Monthly Archives: February 2010

Quote of the Day

“BTW, what would Hayek think if he came back today and found so many people who confidently knew when markets were overpriced? Why do we even need markets? If it so obvious what the correct price is, let’s bring back Soviet-style central planning.”

Scott Sumner

Historical Exit Strategies

Michael Bordo and John Landon-Lane have a new NBER working paper that conducts a historical analysis of the Federal Reserve’s exit strategies from 1920 – 2007. Here is the abstract:

In this paper we provide some evidence on when central banks have shifted from expansionary to contractionary monetary policy after a recession has ended—the exit strategy. We examine the relationship between the timing of changes in several instruments of monetary policy and the timing of changes of selected real macro aggregates and price level (inflation) variables across U.S. business cycles from 1920-2007. We find, based on historical narratives, descriptive evidence and econometric analysis, that in the 1920s and the 1950s the Fed would generally tighten when the price level turned up. By contrast, since 1960 the Fed has generally tightened when unemployment peaked and this tightening often occurred after inflation began to rise. The Fed is often too late to prevent inflation.

Non-gated link here.

Illustrating Fed Strategies

A great way of understanding the Federal Reserve’s monetary policy actions is to use a graphical representation of the market for reserves. Frederic Mishkin’s textbook on money and banking is an excellent print resource. Meanwhile, Mark Thoma illustrates the model, and Fed policy changes, in this YouTube clip:

I love the internet.

HT: David Beckworth

The Exit Strategy, Again

According to the WSJ, Ben Bernanke is expected to outline the Federal Reserve’s exit strategy this week. As expected (and discussed previously), the Fed plans to tighten monetary policy by increasing the interest rate on excess reserves. Otherwise, as the economy recovers and the excess reserve ratio declines, the money multiplier would rise and thus broader aggregates would rise as well. Given that there are currently over $1 trillion of excess reserves in the system, a failure of policy to tighten when the money multiplier begins to rise would result in rapidly increasing prices.

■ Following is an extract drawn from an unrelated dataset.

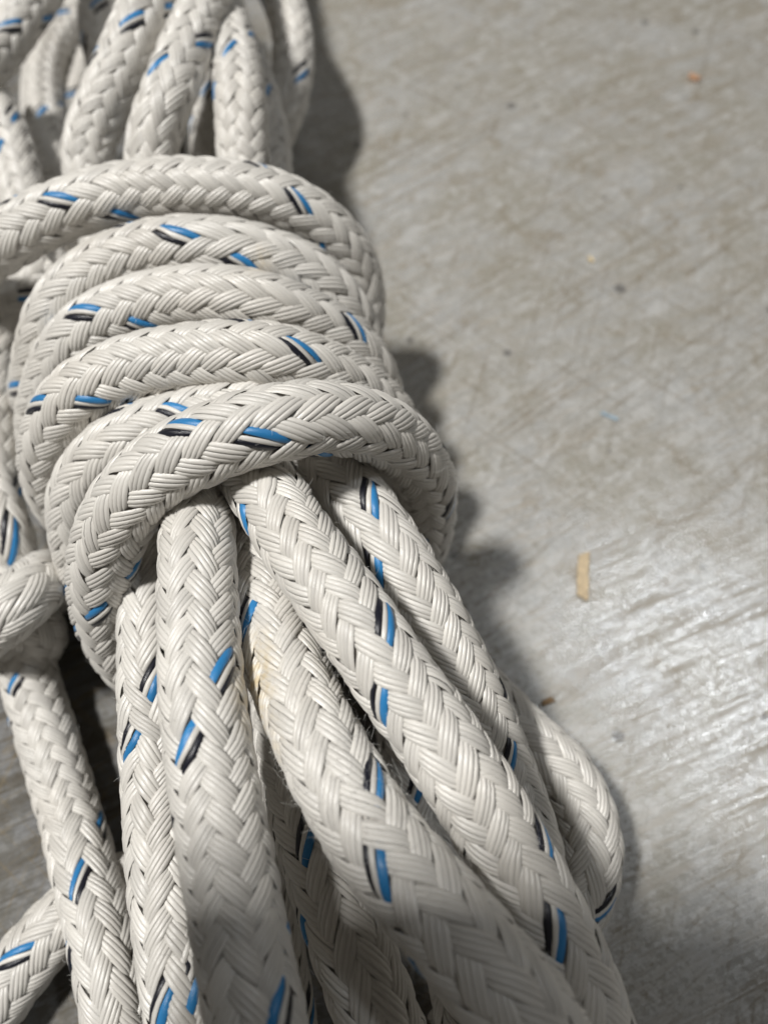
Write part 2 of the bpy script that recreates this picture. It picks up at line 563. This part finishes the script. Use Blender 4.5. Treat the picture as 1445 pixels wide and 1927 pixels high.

As I previously discussed, the interest on reserves methodology is a rather crude way to solve the problem. If the problem is with excess reserves, then the reserves should be removed from the system using normal open market operations. So why isn’t the Fed employing this method? Well, I have long suspected that the reason the Fed was employing this strategy was because of the change in the composition in the Fed’s balance sheet away from traditional Treasury holdings and toward mortgage backed securities. This view is confirmed in the WSJ:

Plans for the Fed’s portfolio of mortgage-backed securities are another element of the internal debate over the exit strategy from super-cheap money. The Fed is on course to buy up to $1.25 trillion of the securities, in an effort to hold down mortgage rates and buoy housing.

Over time, officials want to reduce these holdings and return to holding U.S. Treasury securities as the Fed’s primary asset. But they are reluctant to take steps that might push mortgage rates higher and damage the still-fragile housing market. Eventually, they could gradually sell mortgage securities, but such a move would be unlikely in the early stages of tightening.

So, ultimately, the Fed is conducting fiscal policy by subsidizing mortgage rates. What’s more, given that open market operations would necessarily require not only open market sales of Treasury securities, but also mortgage backed securities, the Fed finds itself in a position in which open market operations are politically and practically infeasible.

Differences on Fiscal Matters

Mark Thoma writes:

Additional fiscal policy measures could make a difference to the unemployed, but instead the administration is proposing policies that might sell well, but only address a tiny fraction of the long-run deficit problem.

I think that in many instances this statement can summarize the differences between those who favor and those who don’t favor fiscal stimulus. Those who favor the stimulus read this statement and think that things just need to be done better. However, myself and others who oppose stimulus recognize that policies that “sell well” are the rule, not the exception when it comes to real world policy design and that this is part of the drawback.